The private sector has not been free of these events, hacking of banks, leaking of credit card information, phishing, usurpation of email addresses, hacking of e-commerce, etc.

The project which modifies Law 19.628 establishes the responsibility of the data administrator who infringes on the previously mentioned obligations. However, this is not yet law. The role established in the last years by Chile’s National Consumer Service (SERNAC) as guarantor in the protection of personal data of consumers is related to this. The director of said institution has publicly declared that, in the absence of an agency and legislation which protects these rights, SERNAC will protect consumers. A concrete example of this is the lawsuit filed against the Chilean mail service (Correos de Chile), for the credit card leaks which occurred in 2018.

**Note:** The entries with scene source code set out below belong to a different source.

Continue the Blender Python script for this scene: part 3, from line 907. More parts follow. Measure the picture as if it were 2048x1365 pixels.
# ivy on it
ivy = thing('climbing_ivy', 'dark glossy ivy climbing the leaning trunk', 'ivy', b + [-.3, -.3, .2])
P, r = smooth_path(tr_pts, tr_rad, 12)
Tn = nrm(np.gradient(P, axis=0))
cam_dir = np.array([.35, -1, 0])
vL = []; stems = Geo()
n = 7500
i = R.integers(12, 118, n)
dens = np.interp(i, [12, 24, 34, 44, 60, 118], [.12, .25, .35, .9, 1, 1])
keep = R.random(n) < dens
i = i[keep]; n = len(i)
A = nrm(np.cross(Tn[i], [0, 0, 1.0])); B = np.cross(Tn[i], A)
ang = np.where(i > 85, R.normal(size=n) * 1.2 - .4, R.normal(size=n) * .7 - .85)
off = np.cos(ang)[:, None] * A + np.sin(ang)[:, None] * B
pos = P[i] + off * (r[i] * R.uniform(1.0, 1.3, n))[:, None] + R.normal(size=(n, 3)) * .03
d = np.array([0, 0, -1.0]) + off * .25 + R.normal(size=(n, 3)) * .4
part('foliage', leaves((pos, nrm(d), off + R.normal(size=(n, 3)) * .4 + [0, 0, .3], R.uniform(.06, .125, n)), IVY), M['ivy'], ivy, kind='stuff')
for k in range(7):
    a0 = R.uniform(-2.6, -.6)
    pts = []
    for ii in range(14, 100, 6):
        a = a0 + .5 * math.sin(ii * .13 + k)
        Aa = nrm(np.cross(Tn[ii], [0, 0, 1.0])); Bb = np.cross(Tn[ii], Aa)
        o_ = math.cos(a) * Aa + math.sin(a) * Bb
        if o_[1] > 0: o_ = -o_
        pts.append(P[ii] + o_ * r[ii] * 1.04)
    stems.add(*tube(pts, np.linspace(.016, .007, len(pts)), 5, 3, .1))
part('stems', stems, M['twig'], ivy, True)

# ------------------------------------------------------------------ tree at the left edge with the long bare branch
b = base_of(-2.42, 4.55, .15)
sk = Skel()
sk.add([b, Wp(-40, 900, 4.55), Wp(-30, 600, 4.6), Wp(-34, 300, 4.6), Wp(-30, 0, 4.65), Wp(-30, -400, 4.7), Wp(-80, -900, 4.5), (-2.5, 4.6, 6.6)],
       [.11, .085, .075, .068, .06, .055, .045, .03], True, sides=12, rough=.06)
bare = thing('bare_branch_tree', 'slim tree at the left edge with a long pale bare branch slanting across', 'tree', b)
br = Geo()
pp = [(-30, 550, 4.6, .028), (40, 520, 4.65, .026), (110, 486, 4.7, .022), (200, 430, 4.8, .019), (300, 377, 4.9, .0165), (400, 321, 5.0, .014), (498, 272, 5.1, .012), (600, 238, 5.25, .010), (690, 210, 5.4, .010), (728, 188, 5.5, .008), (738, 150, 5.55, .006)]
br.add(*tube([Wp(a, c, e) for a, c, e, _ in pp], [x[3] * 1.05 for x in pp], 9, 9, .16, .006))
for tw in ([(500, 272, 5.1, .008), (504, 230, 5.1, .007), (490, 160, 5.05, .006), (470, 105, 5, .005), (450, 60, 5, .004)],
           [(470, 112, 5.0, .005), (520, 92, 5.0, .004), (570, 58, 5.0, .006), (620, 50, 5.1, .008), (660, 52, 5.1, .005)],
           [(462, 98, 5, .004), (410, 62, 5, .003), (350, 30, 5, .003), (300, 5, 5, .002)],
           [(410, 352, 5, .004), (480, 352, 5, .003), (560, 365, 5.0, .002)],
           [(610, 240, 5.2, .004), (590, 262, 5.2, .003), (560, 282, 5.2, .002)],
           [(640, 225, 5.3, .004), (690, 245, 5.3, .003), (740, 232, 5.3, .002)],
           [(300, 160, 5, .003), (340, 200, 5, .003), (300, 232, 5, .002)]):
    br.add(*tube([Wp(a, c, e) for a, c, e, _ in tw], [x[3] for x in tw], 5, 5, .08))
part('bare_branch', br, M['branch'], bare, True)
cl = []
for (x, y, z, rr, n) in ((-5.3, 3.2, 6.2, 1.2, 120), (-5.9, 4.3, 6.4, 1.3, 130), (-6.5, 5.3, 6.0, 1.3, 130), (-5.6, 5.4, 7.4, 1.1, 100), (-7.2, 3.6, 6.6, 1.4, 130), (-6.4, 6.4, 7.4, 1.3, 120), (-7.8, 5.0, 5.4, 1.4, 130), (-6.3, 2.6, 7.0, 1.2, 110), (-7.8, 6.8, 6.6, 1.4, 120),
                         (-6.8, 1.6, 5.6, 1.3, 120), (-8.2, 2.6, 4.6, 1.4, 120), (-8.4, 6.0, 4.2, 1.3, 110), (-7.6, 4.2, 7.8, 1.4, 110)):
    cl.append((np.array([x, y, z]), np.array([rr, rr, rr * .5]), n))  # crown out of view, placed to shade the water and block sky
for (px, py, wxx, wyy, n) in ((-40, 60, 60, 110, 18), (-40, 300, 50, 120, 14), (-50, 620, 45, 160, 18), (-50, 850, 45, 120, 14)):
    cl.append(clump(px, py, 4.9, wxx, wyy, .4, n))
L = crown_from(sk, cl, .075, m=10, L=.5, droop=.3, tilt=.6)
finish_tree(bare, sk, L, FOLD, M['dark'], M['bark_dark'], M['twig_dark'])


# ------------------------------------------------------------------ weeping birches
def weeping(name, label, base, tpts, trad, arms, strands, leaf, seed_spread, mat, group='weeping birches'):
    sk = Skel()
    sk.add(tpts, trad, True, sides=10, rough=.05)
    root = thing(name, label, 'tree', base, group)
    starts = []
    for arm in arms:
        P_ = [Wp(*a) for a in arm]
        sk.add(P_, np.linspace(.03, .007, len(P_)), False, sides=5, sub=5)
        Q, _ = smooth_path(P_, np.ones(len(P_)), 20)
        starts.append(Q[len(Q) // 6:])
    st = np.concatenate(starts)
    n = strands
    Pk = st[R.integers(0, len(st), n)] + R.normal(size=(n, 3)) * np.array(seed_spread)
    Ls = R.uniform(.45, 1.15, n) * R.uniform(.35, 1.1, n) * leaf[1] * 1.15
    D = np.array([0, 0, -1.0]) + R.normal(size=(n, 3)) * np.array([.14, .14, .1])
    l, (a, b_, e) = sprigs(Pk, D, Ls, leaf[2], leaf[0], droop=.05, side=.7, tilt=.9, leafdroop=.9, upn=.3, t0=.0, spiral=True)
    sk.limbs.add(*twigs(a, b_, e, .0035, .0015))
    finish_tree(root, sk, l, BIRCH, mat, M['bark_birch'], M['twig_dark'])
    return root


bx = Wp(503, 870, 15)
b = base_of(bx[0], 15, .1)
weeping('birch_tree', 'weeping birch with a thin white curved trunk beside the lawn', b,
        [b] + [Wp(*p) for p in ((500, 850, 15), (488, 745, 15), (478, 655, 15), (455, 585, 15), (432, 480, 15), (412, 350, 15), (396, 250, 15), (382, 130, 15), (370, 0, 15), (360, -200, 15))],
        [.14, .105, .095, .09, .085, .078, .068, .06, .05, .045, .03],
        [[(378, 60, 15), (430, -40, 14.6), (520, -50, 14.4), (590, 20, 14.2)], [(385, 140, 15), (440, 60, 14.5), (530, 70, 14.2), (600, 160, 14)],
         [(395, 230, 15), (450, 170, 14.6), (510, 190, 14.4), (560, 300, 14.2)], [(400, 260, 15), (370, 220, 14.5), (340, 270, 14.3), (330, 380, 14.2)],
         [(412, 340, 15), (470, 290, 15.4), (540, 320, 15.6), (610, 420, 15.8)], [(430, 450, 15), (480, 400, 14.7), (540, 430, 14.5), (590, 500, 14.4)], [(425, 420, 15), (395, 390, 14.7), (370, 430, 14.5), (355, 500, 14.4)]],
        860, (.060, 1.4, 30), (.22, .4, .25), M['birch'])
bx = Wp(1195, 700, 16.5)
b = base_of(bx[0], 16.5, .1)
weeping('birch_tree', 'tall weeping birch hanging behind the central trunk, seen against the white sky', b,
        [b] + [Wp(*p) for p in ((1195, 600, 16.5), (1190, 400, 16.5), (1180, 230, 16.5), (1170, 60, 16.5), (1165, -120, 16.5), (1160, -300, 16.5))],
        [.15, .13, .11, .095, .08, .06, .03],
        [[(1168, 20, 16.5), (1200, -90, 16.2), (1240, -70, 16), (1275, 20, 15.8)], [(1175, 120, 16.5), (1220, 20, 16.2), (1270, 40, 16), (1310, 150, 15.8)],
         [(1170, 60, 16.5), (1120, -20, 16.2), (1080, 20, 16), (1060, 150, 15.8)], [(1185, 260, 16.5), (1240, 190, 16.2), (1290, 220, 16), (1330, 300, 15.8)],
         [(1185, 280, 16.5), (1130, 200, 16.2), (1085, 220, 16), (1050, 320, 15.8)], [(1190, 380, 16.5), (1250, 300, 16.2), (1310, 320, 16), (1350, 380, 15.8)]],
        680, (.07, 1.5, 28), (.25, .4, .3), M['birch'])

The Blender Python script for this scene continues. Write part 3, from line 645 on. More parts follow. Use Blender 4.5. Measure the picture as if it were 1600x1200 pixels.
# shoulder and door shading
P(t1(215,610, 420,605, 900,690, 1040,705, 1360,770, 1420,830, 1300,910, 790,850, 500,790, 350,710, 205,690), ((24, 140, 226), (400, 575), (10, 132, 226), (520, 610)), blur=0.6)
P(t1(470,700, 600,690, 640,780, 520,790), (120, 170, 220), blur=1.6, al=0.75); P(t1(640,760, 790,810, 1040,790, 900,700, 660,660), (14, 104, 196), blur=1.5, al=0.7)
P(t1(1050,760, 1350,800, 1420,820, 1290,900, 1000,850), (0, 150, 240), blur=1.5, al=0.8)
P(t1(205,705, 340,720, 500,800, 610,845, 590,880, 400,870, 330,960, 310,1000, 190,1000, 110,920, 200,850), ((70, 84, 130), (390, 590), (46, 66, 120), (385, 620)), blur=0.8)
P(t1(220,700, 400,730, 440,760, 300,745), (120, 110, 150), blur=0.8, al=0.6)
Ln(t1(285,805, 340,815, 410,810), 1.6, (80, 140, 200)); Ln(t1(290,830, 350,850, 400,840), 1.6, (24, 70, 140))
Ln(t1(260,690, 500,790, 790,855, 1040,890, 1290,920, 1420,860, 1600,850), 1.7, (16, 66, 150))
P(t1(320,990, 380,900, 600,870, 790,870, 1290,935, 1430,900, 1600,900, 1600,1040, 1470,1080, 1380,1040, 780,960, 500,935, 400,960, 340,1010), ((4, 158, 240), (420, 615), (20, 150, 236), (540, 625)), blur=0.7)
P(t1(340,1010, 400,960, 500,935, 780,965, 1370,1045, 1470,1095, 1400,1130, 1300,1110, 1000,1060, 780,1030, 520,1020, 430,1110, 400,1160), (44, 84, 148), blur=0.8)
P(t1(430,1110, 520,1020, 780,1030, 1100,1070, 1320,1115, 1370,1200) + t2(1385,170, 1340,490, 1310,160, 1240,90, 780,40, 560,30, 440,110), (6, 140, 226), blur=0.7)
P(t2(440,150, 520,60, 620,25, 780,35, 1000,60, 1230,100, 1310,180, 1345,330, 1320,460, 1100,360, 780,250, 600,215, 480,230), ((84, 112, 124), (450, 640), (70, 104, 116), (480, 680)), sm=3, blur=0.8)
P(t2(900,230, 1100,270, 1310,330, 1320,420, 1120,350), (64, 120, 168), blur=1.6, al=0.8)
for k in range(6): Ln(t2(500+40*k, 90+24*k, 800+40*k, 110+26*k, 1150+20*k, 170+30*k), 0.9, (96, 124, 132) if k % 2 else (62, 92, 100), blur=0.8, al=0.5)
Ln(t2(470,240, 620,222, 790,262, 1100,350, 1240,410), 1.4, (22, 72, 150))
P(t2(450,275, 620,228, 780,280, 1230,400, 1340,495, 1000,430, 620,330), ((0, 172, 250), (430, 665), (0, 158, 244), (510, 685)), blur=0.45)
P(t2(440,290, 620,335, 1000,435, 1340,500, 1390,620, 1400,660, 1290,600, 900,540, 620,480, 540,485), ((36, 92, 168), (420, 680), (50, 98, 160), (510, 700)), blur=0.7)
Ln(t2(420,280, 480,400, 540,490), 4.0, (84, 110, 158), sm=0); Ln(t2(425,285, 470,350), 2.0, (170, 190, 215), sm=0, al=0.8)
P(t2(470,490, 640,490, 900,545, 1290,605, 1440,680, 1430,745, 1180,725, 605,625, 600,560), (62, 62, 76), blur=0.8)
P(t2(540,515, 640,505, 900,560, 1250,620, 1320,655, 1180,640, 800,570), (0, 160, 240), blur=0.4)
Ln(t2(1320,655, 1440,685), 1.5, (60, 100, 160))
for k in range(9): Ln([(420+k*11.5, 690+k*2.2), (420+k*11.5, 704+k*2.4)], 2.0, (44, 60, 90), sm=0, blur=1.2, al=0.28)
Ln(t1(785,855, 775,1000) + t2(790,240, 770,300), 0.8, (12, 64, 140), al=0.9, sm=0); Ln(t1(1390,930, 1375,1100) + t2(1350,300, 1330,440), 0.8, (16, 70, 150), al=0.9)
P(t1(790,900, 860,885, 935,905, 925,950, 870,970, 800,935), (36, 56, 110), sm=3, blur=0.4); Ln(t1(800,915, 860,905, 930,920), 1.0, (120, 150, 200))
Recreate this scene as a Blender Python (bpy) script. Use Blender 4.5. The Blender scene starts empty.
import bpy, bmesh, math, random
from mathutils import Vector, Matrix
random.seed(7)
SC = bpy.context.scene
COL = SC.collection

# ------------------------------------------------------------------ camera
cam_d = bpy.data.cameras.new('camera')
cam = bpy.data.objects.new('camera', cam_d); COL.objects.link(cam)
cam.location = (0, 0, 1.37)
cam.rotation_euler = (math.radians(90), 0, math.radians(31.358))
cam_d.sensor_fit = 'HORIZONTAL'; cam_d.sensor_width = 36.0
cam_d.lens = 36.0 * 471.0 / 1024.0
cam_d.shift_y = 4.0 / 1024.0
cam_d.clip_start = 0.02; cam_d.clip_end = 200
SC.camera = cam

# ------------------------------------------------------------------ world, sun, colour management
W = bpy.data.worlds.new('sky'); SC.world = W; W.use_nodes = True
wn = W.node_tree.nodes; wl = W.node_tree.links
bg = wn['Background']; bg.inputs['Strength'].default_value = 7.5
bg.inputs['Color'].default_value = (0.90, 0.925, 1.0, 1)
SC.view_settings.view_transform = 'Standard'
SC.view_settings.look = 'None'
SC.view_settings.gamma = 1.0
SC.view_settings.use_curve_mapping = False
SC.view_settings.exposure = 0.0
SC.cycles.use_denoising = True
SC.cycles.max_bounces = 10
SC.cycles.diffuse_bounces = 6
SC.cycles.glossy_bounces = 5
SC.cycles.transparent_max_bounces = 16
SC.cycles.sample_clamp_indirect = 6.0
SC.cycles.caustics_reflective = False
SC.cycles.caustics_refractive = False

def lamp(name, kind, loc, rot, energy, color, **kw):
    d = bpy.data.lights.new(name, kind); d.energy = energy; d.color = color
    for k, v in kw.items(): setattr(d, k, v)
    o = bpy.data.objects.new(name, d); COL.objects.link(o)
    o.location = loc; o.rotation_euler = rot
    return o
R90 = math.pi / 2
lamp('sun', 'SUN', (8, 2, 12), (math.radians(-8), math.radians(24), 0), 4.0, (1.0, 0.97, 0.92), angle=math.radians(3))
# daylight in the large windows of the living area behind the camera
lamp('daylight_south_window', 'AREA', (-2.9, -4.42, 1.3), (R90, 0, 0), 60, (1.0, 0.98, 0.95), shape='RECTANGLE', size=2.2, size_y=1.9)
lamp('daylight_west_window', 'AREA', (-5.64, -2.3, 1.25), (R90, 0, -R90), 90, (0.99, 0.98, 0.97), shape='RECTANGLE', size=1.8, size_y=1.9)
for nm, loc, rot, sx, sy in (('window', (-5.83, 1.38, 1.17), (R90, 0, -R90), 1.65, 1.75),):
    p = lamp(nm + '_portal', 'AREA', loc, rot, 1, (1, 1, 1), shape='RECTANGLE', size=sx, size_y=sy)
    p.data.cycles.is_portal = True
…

The government announced the Cybersecurity Agenda in 2018, contemplating different bills: Information Privacy, Cybersecurity Framework Law, Critical Infrastructure, Cybercrime, among others. Such legal framework was already an indispensable necessity, and the current events make it even more urgent today, as it was made apparent that we lack a code of conduct which allows calculation of risks and the establishment of adequate compliance models to prevent evident risks such as fire, as well as related to cybersecurity.

We hope that soon the legislative discussions are retaken regarding the government’s cybersecurity agenda, and that we may adopt policies which permit the safekeeping of general company assets as well as the personal information of all citizens.